Given that A reduces to B in $O(n^2)$ and B is solvable in $O(n^3)$, solve A

Question

Suppose a problem A reduce to problem B and reduction is done in $O(n^2)$ time.

If problem B is solved in $O(n^3)$ time then what about the time complexity of problem A?

Approach:

A is reduced to B . Here reduction is done at polynomial time. Here B is solved in polynomial time. So A should also be in polynomial time.

Now A can not be harder than B, So I think A can be $O(n^3)$ or $O(n^2)$. But logically if I reduced A to B and if B is $O(n^3)$ then it makes no sense for A to be $O(n^2)$, else why would I reduce it to higher complexity?
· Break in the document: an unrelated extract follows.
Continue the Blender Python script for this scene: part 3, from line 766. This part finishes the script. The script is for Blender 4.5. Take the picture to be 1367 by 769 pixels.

So A is $O(n^3)$.

But my doubt is, we say while reduction that A can not be harder than B then how can we decide whether it is $O(n^2)$ or $O(n^3)$. Or is this argument only valid for P, NP classes of problem when I say A can not be harder than B or B must be at least as hard as A?

Answer given is "A is $O(n^3)$", but why can't it be $O(n^2)$ as "A can not be harder than B" but can be of equal complexity? Or is reducibility just an argument for complexity classes?

Explain if possible how reduction actually works, and why I couldn't apply it to my problem.